La logica distruttiva della cancel culture, in altre parole, tende a replicarsi quasi meccanicamente. Se accettassimo l’idea che sia legittimo abbattere la statua di Thomas Jefferson in ragione del fatto che possedeva degli schiavi o perché, nonostante fosse consapevole del problema dello schiavismo, non fece nulla per risolverlo, dovremmo per questo motivo cancellare ogni traccia memoriale della grande maggioranza dei leader della Rivoluzione americana, a cominciare da Washington e Madison, provoca Pierre Vesperini; dovremmo ribattezzare molte delle capitali americane e, forse, arrivare a mettere in discussione l’esistenza stessa degli Stati Uniti d’America fondati, come sono, su una diffusa cultura schiavista e razzista. Il fatto è che i monumenti non celebrano il carattere o le inclinazioni delle personalità raffigurate, non parlano delle loro virtù né tantomeno dei loro vizi o delle loro debolezze. Essi raccontano piuttosto delle res gestae, di ciò che hanno compiuto nella loro qualità di leader politici, condottieri militari, etc. Nel caso specifico di Thomas Jefferson i monumenti a lui dedicati ricordano la Dichiarazione d’indipendenza, una dichiarazione che Jefferson tanto contribuì a formulare e della quale tutti noi occidentali siamo in qualche modo debitori. Quello e non altro celebra il monumento. Così come la statua di Churchill a Londra, che tanti hanno chiesto di rimuovere in nome delle indubbie propensioni razziste del leader britannico, ricorda il ruolo che questi ebbe durante la Seconda guerra mondiale, un ruolo fondamentale a difesa dei valori della democrazia occidentale sfidata dal nazismo senza il quale probabilmente saremmo qui a raccontare una storia molto diversa. Ritirare la sua statua, scrive Vesperini, significherebbe annullare questo esempio di lucidità e coraggio, ma soprattutto significherebbe non distinguere più tra lui e Hitler.

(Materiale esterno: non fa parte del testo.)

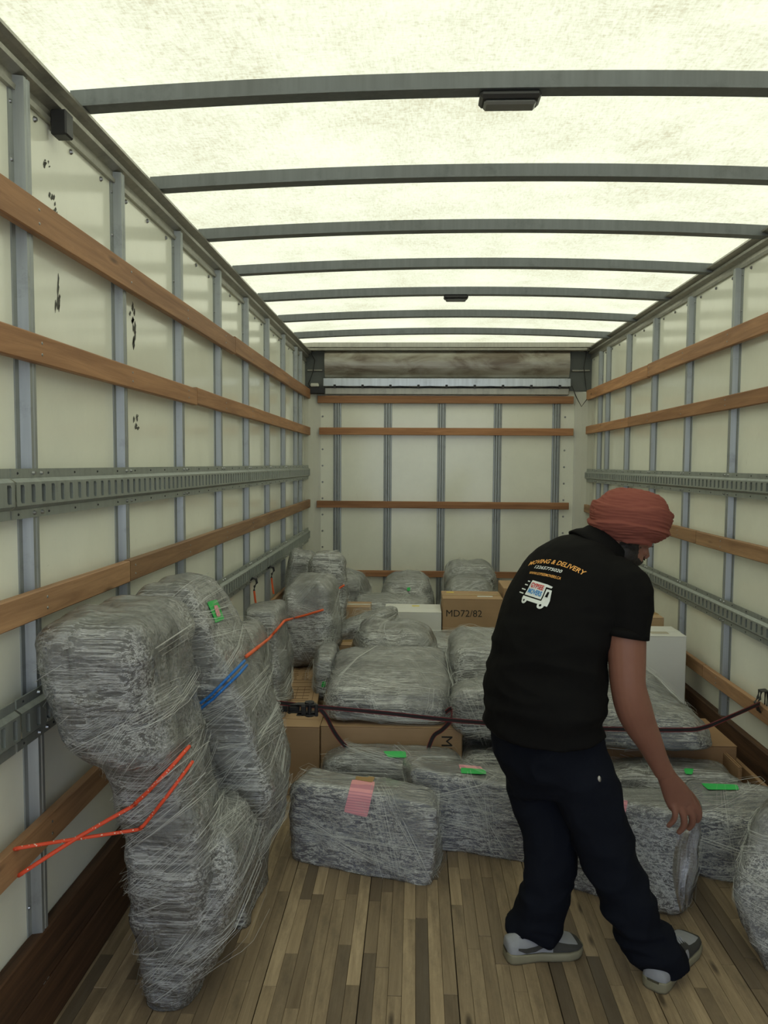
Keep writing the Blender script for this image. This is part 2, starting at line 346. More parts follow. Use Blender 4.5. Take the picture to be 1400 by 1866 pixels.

La cancel culture è l’espressione più profonda, e in un certo senso più estrema, della cultura puritana di cui l’America è intrisa. Una cultura – diciamo pure un’ideologia – che divide il mondo e la Storia in puri e impuri, eletti e riprovati. Un universo dominato dall’ossessione del peccato e dalla ricerca di redenzione. Un mondo unilaterale, senza dialettica né confronto. Un immenso safe space, direbbero gli anglosassoni, nel quale solo i buoni sono chiamati a esprimersi, e dove naturalmente solo i buoni e i puri possono vedere la loro memoria onorata nello spazio pubblico. Ma chi sarebbero i buoni in questo utopistico spazio sicuro? Seguendo la logica puritana, e portando alle estreme conseguenze la sua ratio, nessuno o quasi si salverebbe dall’onta del peccato. Non gli eroi della lotta anticoloniale come Toussaint Louverture, il leader dell’indipendenza haitiana, anch’egli possessore di una dozzina di schiavi cui imponeva di lavorare nelle sue piantagioni di caffè. Non certo il leader del pacifismo mondiale Mahatma Gandhi che, ormai settuagenario, dormiva nudo accanto alla pronipote adolescente per mettere alla prova la sua castità, così sosteneva, e da giovane avvocato nell’Africa del sud pubblicava articoli razzisti (in Ghana hanno da poco rimosso una sua statua per questa ragione), ma neppure Ernesto Guevara, la cui predilezione per le esecuzioni sommarie non dovrebbe, a occhio, superare il vaglio della censura puritana, né il leader venezuelano César Chávez, di cui Biden ha esposto un busto nella sala ovale, che dirigeva in modo personalistico e autocratico il suo sindacato, United Farm Workers, espellendo chiunque fosse in disaccordo con lui. Nessuno si salverebbe: non solo in ragione della debolezza morale della natura umana ma perché tutti i grandi uomini sono pieni di grandi colpe o errori. E perché la Storia, come gli uomini, è profondamente impura: è un terreno melmoso nel quale le luci si alternano alle ombre, in cui lo stato moderno, solo per fare un esempio, lo stato del quale le nostre nazioni sono eredi dirette, è frutto di violenza, massacri, menzogne, soppressioni di culture, dislocamenti forzati di popolazioni. Semplicemente, non può esistere una Storia senza il male, una Storia dalla quale sia espunto tutto ciò che oggi ci fa vergognare del nostro passato, una Storia senza gli anticorpi che quel passato oggi disprezzabile e disprezzato ha generato.